The last time that Wales enjoyed any kind of independence was during the rising of Owain Glyndwr at the beginning of the 15th century. He was a Welsh nobleman who had served with Richard II in France but when Richard was usurped by Henry IV, he found himself at loggerheads with his neighbour, Lord Grey of Ruthin - a close friend of Henry IV.

In 1400 - Lord Grey in an attempt to discredit Glyndwr, delayed summoning him to join Henry's army in Scotland, until it was far too late for him to be there. Glyndwr was incensed and attacked Greys lands at Ruthin. This was the beginning of the last great push to regain Welsh independence. Many Welshmen flocked to Glyndwr's banner, even returning from England to do so.

At first things went well for the Welsh and Glyndwr even concluded a treaty with France. However, after significant military reverses in 1408, and after the severe winter of that year which saw many people starve to death, the rising began to falter and die. In 1409 the rising ended with Glyndwr and his remaining forces defeated. Nobody is sure what happened to this last great Welsh hero after that date. It is rumoured that he ended his days quietly in England. Others say that he died in north Wales. To date his final resting place has never been found.

Since those days Wales has not developed any great appetite for independence. It was not until the late 1990's that a Welsh Assembly was established, to no great enthusiasm from the Welsh people. The Assembly as a consequence has much less power than the Parliament in Scotland, and will probably continue to be an inferior entity for the foreseeable future. 

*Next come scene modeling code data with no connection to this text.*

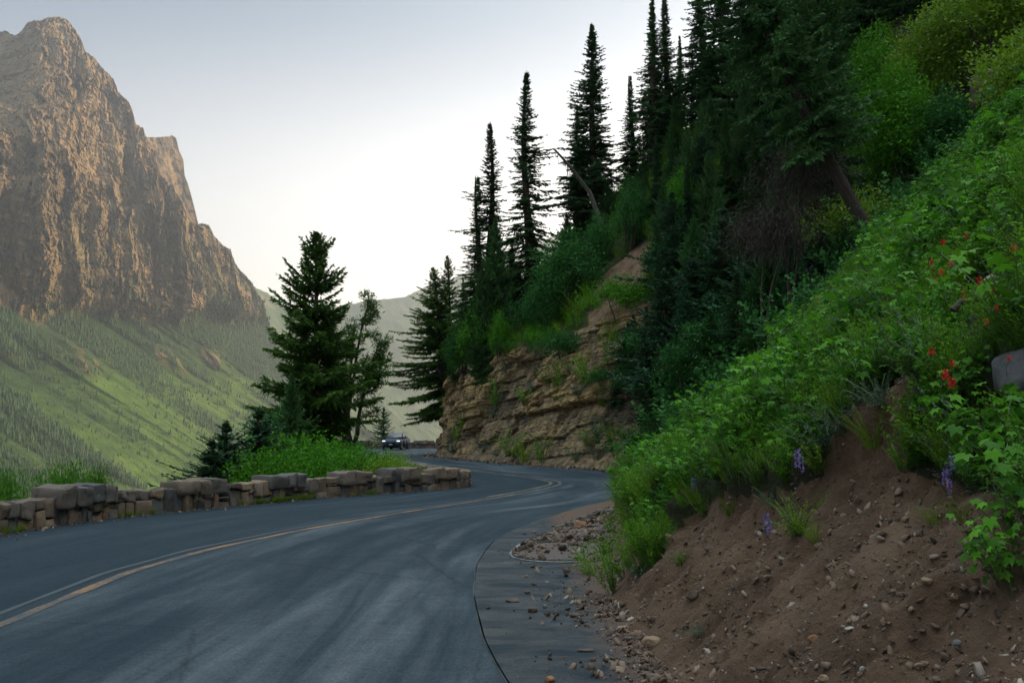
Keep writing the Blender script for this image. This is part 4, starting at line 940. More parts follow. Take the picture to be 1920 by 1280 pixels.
for px, top, D, kd, sx_, mt, lab in BU:
    hill_tree(px, top, D, SH[kd], sx_, lab, 'shrub' if kd != 'tall' else 'bush', mat=mt, func=shrub, name='shrub' if kd != 'tall' else 'broadleaf_tree', minH=.8, group='leafy bushes on the hill')
# filler wood behind: still single trees, a few steps further up the slope
g = np.random.default_rng(91); kk_ = 0; WOOD = []
for px in np.linspace(1430, 1980, 30):
    D = g.uniform(50, 66); P_ = at(px+g.uniform(-8, 8), 300, D); x, y = P_[0], P_[1]; z0 = gz(x, y)
    H = g.uniform(7, 11); e = grow(PR[['dense', 'spire3', 'full'][kk_ % 3]], x, y, z0-.1, H, g.uniform(.7, .95), g.uniform(0, 6), name='fir_tree'); kk_ += 1
    tt_ = proj(np.array([x, y, z0+H])); WOOD.append((e, float(tt_[0]), float(tt_[1])))

# ---- leaning dead snag
a_ = at(1106, 362, 62); b_ = at(1040, 281, 60); q = np.linspace(0, 1, 12)[:, None]; pts = a_*(1-q)+b_*q; pts[:, 2] += 0.12*np.sin(q[:, 0]*3)
a2_ = at(1118, 385, 62.4); pts = np.concatenate([[np.array([a2_[0]+.8, a2_[1], gz(a2_[0]+.8, a2_[1])-.2])], pts])
mb = MB(); v, f = tube(pts-a_, np.linspace(.15, .06, 13), 7); mb.add(v, f)
sn = empty('dead_snag', a_); o_ = mb.mesh('trunk'); obj('trunk', o_, M['bark_grey'], sn)
g = np.random.default_rng(5)
for k in range(8):
    t_ = g.uniform(.55, 1.0); p0 = a_*(1-t_)+b_*t_; q4 = np.linspace(0, 1, 5)[:, None]; L_ = g.uniform(.3, .8)
    pp = p0-a_+q4*np.array([[g.uniform(-.15, .15), g.uniform(-.1, .1), -L_]])+g.normal(0, .03, (5, 3))*q4
    v, f = tube(pp, np.linspace(.022, .008, 5), 4); mb2 = MB(); mb2.add(v, f); obj('twig', mb2.mesh('twig'), M['bark_grey'], sn)
tag(sn, 'bare grey dead trunk leaning left out of the firs against the sky', 'dead tree')
# ---- dead brown brush under the leaning conifer
for i_, (px, py, D, wd_, hh_) in enumerate([(1500, 300, 31, 2.0, 1.6), (1440, 400, 30, 1.7, 1.4)]):
    P_ = at(px, py+40, D); bl = [(g.uniform(-.8, .8)*wd_*.5, g.uniform(-.5, .5), g.uniform(-.2, 1)*hh_*.5, wd_*.28, .5, hh_*.3) for _ in range(8)]
    e = empty('dead_brush', P_); lf = leafcloud(300+i_, bl, 3800, .34, .018, 'deadbrush', -.3, 'twigs', hang=.9); obj('twigs', lf, parent=e)
    z0 = gz(P_[0], P_[1])-P_[2]; mb2 = MB()
    for k in range(2):
        q4 = np.linspace(0, 1, 6)[:, None]; tgt = np.array(bl[k][:3]); v, f = tube(np.array([[.3*k-.6, .2, z0-.2]])*(1-q4)+tgt*q4+g.normal(0, .05, (6, 3)), np.linspace(.06, .02, 6), 5); mb2.add(v, f)
    obj('limb', mb2.mesh('limb'), M['bark'], e)
    tag(e, ['tangle of dead brown twigs right under the leaning conifer', 'lower clump of dead brown twigs left of the slanting trunk'][i_], 'dead brush')

# ---- trees and bushes on the valley side
def low(px, top, D, proto, sxy, label, cat, func=grow, mat=None, name=None, rz=None, group=None, sink=0.0):
    P_ = at(px, top, D); x, y, zt = P_; g_ = lz(x, y)-.05-sink; e = func(proto, x, y, g_, zt-g_, sxy, random.uniform(0, 6.28) if rz is None else rz, name=name or getattr(proto, 'kind', 'shrub'), mat=mat)
    return tag(e, label, cat, group)
low(594, 441, 46, PR['douglas'], 1.02, 'tall full fir on the valley side of the road, the largest there', 'fir tree', mat='fir_warm', rz=.7)
low(571, 560, 47.5, PR['full'], .62, 'dark fir crowding the lower left side of the tallest roadside fir', 'fir tree', mat='fir')
low(624, 590, 47, PR['full'], .50, 'dark fir between the tallest roadside fir and the forked tree', 'fir tree', mat='fir')
low(425, 788, 31, PR['young'], 1.75, 'small dark fir behind the stone wall, furthest left of the firs', 'fir tree')
low(398, 822, 30, PR['young'], 1.7, 'lowest small fir behind the wall with a crooked tip', 'fir tree')
low(487, 764, 33, PR['young'], 1.7, 'small dark fir between the leftmost fir and the tall fir', 'fir tree')
low(548, 700, 38, PR['dense'], .62, 'dense dark fir low at the foot of the tallest roadside fir', 'fir tree')
low(720, 763, 112, PR['young'], 1.05, 'small fir standing alone behind the parapet beside the car', 'fir tree')
# forked open tree right of the tall fir
def forked(px, D):
    g = np.random.default_rng(77); base = at(px, 838, D); zb_ = lz(base[0], base[1])-.1; sc = D/F
    e = empty('forked_tree', (base[0], base[1], zb_)); bl = []
    tops = [((662, 700), (690, 556)), ((655, 740), (664, 610)), ((672, 740), (712, 640)), ((640, 760), (640, 680))]
    for k, ((mx, my), (tx, ty)) in enumerate(tops):
        p0 = np.array([(k-1.5)*.28, .1*k, -.2]); pm = at(mx, my, D)-np.array([base[0], base[1], zb_]); pt = at(tx, ty, D+.4*(k-1.5))-np.array([base[0], base[1], zb_])
        q = np.linspace(0, 1, 12)[:, None]; pts = (1-q)**2*p0+2*q*(1-q)*pm+q**2*pt; pts += g.normal(0, .04, (12, 3)); 
        mb = MB(); v, f = tube(pts, np.linspace(.15, .02, 12), 7); mb.add(v, f)
        nb = 11
        for j in range(nb):
            t_ = .42+.56*j/nb; c = pts[int(t_*11)]; a = g.uniform(-1.1, 1.1)+(0 if (k in (0, 2) and g.random() < .8) else 3.14); L_ = (1.9-1.35*t_)*g.uniform(.6, 1.3)
            dv = np.array([math.cos(a), .7*math.sin(a), g.uniform(.05, .6)]); q5 = np.linspace(0, 1, 6)[:, None]; br_ = c+q5*dv*L_+np.array([0, 0, .25])*q5**2; v, f = tube(br_, np.linspace(.035, .008, 6), 4); mb.add(v, f)
            for s_ in (.35, .6, .82, 1.0): bc = c+dv*L_*s_+np.array([0, 0, .25])*s_**2; bl.append((*(bc+g.normal(0, .06, 3)), .20*g.uniform(.7, 1.5), .20, .08*g.uniform(.8, 1.4)))
        bl.append((*pt, .3, .3, .3)); obj('trunk', mb.mesh('trunk'), M['bark'], e)
    obj('crown', leafcloud(400, bl, 15000, .20, .05, 'fir_warm', .3, 'crown', sc=.55), parent=e); return e
tag(forked(652, 50), 'forked open tree with bare lower trunks right of the tallest roadside fir', 'tree')
for px, top, D, kd, sx_, mt, lab in [(478, 860, 30, 'a', .8, None, 'bush behind the wall right below the small dark firs'),
        (535, 832, 32, 'a', .95, None, 'broad green bush behind the wall left of centre'),
        (585, 822, 36, 'a', 1.2, 'leaf', 'round bush at the foot of the tallest roadside fir'),
        (640, 830, 37, 'c', 1.2, 'leaf', 'bush below the bare trunks of the forked tree'),
        (606, 848, 31, 'a', 1.1, 'leaf', 'green bush touching the wall below the tall fir'),
        (676, 850, 31.5, 'a', .95, 'leaf', 'green bush left of the yellow green bush'),
        (724, 855, 31.5, 'b', 1.1, None, 'bright yellow green bush inside the bend of the wall'),
        (758, 872, 30.6, 'willow', 1.1, 'leaf_yellow', 'small grassy bush just short of the wall corner'),
        (516, 778, 40, 'c', .85, 'leaf_dark', 'dark bush in the shade of the tallest roadside fir'),
        (700, 850, 36, 'b', .9, 'leaf_yellow', 'pale bush beside the back of the curving wall')]:
    low(px, top, D, SH[kd], sx_, lab, 'bush', shrub, mt, 'shrub', group='bushes inside the bend of the wall')
low(140, 866, 19.9, SH['willow'], .42, 'leafy bush rising behind the raised block of the wall', 'bush', shrub, 'leaf', 'shrub', sink=.1)
low(104, 884, 19.7, SH['willow'], .36, 'lower leafy bush left of the one behind the raised block', 'bush', shrub, 'leaf', 'shrub', sink=.1)
low(184, 874, 20.0, SH['willow'], .26, 'narrow leafy bush at the right end of the raised block', 'bush', shrub, 'leaf', 'shrub', sink=.1)
low(6, 878, 17.8, SH['willow'], .42, 'leafy bush at the left edge behind the wall', 'bush', shrub, 'leaf', 'shrub', sink=.1)

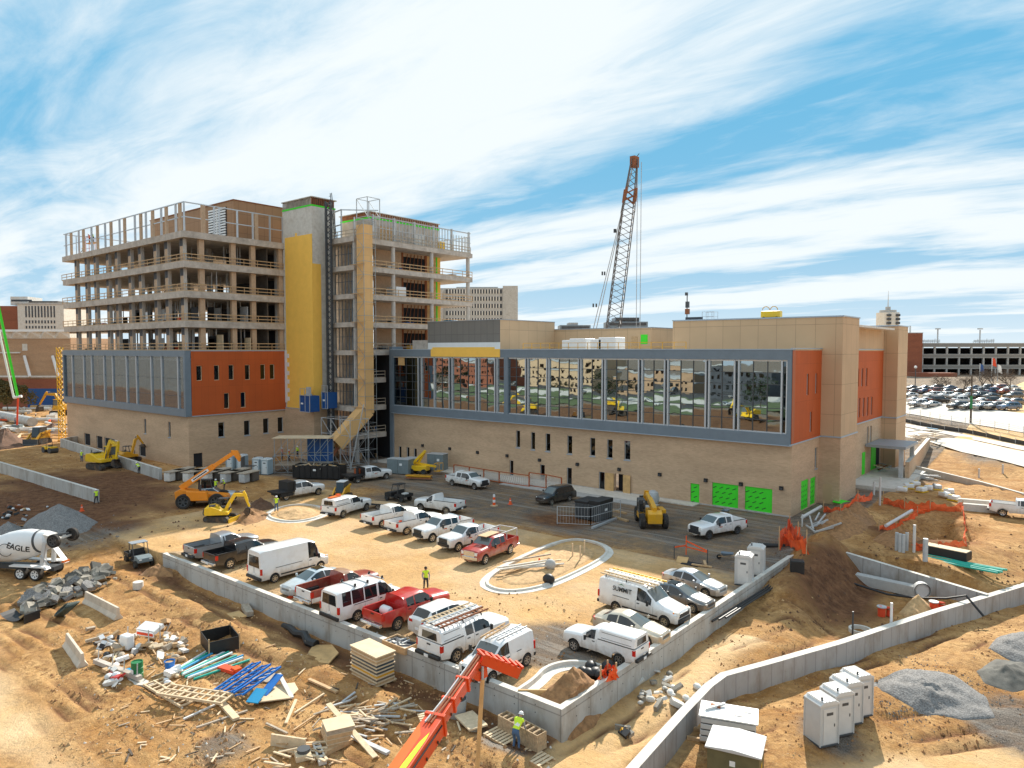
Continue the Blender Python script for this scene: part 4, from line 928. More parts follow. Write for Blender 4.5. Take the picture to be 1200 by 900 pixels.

Owain Glyndwr 1349 - 1416 The last true Prince of Wales

The Pan-Celtic Movement is establishing a new and broad sense of belonging, an umbrella for the smaller Celtic entities within the 'Celtic Fringe' that clings steadfastly to the edge of Europe. National identities are beginning to wane and become confused by the great population shifts that are happening in Europe, and by inward migration from outside Europe. Due to these influences, cultural identity and familial heritage is becoming ever more important and meaningful to people as an anchor in this restless sea.